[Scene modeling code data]

———

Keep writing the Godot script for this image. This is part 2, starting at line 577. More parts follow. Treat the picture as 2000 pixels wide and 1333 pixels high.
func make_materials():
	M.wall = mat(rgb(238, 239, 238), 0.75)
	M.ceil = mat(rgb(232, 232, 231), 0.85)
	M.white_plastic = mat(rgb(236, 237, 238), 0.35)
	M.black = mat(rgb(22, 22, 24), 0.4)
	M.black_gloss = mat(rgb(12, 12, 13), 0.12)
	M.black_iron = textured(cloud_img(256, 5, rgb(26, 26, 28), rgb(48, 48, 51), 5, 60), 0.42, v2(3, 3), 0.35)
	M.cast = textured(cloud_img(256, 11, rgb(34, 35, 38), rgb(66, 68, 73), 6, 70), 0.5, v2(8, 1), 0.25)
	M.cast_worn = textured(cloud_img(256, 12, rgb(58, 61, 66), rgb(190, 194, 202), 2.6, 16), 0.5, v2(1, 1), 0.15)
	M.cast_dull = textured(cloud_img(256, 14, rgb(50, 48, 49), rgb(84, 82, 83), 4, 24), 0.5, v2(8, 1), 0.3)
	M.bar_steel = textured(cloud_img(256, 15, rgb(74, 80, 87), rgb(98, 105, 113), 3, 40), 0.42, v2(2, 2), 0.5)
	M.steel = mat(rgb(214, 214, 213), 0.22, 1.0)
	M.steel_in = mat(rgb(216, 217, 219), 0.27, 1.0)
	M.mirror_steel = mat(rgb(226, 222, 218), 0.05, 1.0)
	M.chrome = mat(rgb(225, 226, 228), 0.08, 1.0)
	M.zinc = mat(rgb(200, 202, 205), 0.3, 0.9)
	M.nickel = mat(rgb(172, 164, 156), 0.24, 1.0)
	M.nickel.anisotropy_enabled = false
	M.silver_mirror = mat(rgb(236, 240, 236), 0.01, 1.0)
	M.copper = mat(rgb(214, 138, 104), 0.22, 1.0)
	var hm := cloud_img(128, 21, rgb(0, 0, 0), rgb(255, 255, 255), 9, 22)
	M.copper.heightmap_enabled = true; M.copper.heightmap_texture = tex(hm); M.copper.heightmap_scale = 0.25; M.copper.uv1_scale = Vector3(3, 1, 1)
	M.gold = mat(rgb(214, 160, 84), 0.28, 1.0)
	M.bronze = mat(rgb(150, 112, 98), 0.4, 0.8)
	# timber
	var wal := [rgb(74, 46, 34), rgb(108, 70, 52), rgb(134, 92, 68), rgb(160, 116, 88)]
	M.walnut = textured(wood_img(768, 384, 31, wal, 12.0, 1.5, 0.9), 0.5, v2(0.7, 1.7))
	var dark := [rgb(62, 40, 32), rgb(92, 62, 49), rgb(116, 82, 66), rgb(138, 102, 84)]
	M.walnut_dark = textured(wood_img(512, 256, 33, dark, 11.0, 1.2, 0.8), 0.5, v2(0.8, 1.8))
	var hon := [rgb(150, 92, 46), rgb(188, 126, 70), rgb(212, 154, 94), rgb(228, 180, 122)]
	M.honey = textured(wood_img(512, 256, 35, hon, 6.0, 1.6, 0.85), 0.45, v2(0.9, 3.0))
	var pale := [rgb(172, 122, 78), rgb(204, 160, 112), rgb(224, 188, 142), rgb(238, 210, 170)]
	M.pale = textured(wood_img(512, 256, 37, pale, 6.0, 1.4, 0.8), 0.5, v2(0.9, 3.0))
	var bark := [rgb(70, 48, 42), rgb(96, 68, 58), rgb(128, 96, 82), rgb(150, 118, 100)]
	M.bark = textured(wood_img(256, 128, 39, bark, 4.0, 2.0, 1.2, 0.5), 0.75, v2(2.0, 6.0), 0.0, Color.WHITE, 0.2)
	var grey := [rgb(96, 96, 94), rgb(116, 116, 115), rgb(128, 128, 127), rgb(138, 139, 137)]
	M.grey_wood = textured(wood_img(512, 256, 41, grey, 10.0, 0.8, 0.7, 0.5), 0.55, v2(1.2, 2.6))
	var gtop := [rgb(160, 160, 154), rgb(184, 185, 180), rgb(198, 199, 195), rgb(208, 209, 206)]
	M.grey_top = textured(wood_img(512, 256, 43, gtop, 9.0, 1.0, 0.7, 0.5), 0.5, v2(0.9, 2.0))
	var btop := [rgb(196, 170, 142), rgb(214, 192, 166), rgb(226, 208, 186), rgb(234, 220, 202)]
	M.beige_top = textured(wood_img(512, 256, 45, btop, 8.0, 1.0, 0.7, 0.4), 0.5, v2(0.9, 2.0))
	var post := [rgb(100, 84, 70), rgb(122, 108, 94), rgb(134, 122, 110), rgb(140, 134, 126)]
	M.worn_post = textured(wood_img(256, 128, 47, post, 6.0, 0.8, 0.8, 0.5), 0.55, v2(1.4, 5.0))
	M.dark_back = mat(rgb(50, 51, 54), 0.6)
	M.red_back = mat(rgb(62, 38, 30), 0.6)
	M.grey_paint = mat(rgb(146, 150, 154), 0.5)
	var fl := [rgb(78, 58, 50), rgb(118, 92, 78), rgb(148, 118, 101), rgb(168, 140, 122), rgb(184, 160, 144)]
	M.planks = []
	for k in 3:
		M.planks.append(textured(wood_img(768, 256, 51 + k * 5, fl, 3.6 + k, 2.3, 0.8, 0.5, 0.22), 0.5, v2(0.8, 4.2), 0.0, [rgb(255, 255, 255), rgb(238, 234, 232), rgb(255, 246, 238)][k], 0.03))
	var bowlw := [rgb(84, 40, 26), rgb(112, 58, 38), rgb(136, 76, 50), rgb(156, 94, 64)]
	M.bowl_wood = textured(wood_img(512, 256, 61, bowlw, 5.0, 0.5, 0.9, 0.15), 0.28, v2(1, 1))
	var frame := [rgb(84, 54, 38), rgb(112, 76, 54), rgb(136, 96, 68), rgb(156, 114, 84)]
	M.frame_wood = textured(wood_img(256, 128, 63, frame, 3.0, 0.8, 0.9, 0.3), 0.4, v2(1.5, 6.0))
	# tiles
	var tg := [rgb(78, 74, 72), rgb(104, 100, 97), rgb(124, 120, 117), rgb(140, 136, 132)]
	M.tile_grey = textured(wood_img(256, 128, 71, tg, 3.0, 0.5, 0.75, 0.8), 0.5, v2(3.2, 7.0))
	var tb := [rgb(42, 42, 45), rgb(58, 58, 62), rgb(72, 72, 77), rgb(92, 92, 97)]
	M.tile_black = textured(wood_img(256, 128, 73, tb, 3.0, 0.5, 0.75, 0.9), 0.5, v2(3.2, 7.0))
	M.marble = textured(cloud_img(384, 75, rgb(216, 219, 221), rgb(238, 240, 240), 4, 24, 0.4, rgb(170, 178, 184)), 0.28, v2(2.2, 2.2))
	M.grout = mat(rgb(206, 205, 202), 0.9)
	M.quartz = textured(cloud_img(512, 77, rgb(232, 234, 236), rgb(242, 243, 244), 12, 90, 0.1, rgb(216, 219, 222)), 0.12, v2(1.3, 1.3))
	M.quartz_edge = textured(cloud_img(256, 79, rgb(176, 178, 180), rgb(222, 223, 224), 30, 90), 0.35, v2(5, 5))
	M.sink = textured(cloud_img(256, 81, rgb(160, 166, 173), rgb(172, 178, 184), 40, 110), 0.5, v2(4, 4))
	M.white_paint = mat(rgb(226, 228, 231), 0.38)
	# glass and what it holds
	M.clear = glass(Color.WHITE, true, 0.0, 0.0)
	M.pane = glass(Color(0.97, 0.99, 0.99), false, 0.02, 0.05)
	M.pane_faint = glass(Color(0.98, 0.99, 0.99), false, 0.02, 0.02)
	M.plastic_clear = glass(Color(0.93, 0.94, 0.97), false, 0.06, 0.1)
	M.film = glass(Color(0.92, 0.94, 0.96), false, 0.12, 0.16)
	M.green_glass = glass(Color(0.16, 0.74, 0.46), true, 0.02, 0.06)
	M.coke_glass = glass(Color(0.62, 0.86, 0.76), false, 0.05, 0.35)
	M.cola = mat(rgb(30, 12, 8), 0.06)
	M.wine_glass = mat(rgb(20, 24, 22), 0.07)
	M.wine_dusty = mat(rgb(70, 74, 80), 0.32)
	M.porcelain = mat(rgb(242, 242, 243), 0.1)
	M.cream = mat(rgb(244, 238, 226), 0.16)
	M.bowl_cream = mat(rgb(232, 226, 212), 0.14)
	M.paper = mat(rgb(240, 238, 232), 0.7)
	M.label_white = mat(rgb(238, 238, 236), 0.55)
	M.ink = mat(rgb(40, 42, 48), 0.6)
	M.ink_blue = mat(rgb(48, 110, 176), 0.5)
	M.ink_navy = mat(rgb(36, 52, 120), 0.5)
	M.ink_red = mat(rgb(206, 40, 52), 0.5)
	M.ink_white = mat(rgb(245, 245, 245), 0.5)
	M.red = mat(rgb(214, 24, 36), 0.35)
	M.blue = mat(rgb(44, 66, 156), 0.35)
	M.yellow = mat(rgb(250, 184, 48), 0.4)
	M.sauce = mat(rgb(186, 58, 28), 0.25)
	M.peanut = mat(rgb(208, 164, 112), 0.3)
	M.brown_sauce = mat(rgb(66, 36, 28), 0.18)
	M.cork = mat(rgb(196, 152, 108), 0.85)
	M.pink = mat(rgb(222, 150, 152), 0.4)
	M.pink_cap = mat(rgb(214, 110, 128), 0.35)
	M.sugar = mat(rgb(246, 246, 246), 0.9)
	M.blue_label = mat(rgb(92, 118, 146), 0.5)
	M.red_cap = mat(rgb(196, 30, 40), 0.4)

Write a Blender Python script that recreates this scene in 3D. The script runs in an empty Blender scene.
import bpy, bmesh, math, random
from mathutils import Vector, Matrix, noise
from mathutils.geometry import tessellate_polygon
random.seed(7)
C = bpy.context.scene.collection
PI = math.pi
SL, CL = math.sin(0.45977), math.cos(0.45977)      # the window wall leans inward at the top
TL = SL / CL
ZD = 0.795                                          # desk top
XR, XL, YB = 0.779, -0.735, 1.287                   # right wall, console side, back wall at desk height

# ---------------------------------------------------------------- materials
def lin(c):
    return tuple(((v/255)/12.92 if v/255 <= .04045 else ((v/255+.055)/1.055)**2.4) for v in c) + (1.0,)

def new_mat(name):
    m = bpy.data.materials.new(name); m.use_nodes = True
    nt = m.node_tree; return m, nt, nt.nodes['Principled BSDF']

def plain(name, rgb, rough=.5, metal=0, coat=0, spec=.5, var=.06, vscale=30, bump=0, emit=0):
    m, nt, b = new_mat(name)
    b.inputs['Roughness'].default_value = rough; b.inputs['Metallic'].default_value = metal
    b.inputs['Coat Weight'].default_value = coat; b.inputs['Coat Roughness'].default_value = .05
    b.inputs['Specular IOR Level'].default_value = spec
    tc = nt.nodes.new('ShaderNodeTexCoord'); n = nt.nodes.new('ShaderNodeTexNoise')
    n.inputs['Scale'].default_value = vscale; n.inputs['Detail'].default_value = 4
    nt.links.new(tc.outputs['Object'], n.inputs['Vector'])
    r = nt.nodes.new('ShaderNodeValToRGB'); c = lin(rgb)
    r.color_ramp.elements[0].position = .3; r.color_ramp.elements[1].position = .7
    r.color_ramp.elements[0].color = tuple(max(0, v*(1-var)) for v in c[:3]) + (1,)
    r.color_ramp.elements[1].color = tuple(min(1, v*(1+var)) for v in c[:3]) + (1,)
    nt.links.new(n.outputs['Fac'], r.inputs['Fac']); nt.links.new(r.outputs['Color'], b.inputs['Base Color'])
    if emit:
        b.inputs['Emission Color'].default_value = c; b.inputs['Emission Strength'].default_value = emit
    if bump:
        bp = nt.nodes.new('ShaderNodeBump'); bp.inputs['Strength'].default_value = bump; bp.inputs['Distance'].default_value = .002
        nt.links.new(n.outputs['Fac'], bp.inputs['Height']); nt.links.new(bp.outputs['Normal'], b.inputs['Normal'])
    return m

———

_Short exercise:_
Repeat, exactly as they stand above, the lines from the line with "Write a Blender" to the line with "nt = m.node_tree;", both lines included.

_Answer for this exercise:_
Write a Blender Python script that recreates this scene in 3D. The script runs in an empty Blender scene.
import bpy, bmesh, math, random
from mathutils import Vector, Matrix, noise
from mathutils.geometry import tessellate_polygon
random.seed(7)
C = bpy.context.scene.collection
PI = math.pi
SL, CL = math.sin(0.45977), math.cos(0.45977)      # the window wall leans inward at the top
TL = SL / CL
ZD = 0.795                                          # desk top
XR, XL, YB = 0.779, -0.735, 1.287                   # right wall, console side, back wall at desk height

# ---------------------------------------------------------------- materials
def lin(c):
    return tuple(((v/255)/12.92 if v/255 <= .04045 else ((v/255+.055)/1.055)**2.4) for v in c) + (1.0,)

def new_mat(name):
    m = bpy.data.materials.new(name); m.use_nodes = True
    nt = m.node_tree; return m, nt, nt.nodes['Principled BSDF']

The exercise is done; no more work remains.